## JOB:
Beginning with the first line of the data below, extract each line up to and including the one containing "from mathutils.bvhtree import BVHTree". Copy them exactly and add nothing.
>> Start DATA SHOWN
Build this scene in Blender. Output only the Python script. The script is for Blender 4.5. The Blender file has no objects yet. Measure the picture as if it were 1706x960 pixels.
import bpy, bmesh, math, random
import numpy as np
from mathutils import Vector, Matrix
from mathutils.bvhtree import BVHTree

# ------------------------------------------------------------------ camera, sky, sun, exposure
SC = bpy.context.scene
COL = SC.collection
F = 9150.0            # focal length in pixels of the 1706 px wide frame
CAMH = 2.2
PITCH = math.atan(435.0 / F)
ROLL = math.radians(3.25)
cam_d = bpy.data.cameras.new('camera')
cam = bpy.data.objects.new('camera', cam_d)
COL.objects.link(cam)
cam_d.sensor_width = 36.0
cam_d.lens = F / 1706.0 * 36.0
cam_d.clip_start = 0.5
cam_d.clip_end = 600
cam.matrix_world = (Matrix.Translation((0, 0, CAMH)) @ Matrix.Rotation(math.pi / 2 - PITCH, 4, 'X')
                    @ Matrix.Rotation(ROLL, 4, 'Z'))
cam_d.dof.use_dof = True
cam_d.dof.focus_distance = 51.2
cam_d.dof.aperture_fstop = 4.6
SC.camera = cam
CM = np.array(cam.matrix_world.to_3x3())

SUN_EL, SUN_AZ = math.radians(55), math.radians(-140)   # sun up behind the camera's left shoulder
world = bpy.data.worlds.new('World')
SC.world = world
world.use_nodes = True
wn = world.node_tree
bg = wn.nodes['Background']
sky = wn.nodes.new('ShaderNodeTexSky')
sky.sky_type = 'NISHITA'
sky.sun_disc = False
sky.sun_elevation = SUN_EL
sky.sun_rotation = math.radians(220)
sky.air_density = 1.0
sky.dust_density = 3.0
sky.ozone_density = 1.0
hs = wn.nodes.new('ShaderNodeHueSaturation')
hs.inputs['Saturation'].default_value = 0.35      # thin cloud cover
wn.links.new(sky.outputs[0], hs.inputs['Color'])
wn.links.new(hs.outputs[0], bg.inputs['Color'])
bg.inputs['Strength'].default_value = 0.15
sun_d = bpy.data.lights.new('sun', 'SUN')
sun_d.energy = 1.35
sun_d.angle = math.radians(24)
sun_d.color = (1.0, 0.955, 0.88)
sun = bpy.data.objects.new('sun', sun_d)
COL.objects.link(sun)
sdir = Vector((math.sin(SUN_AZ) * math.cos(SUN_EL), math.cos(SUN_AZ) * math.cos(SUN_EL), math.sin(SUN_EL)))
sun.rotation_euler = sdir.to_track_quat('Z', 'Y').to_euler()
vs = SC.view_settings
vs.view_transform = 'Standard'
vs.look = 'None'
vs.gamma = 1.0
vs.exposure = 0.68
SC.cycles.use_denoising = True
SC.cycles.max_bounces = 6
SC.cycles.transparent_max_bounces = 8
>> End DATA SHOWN
## OUTPUT FOR THIS TASK:
Build this scene in Blender. Output only the Python script. The script is for Blender 4.5. The Blender file has no objects yet. Measure the picture as if it were 1706x960 pixels.
import bpy, bmesh, math, random
import numpy as np
from mathutils import Vector, Matrix
from mathutils.bvhtree import BVHTree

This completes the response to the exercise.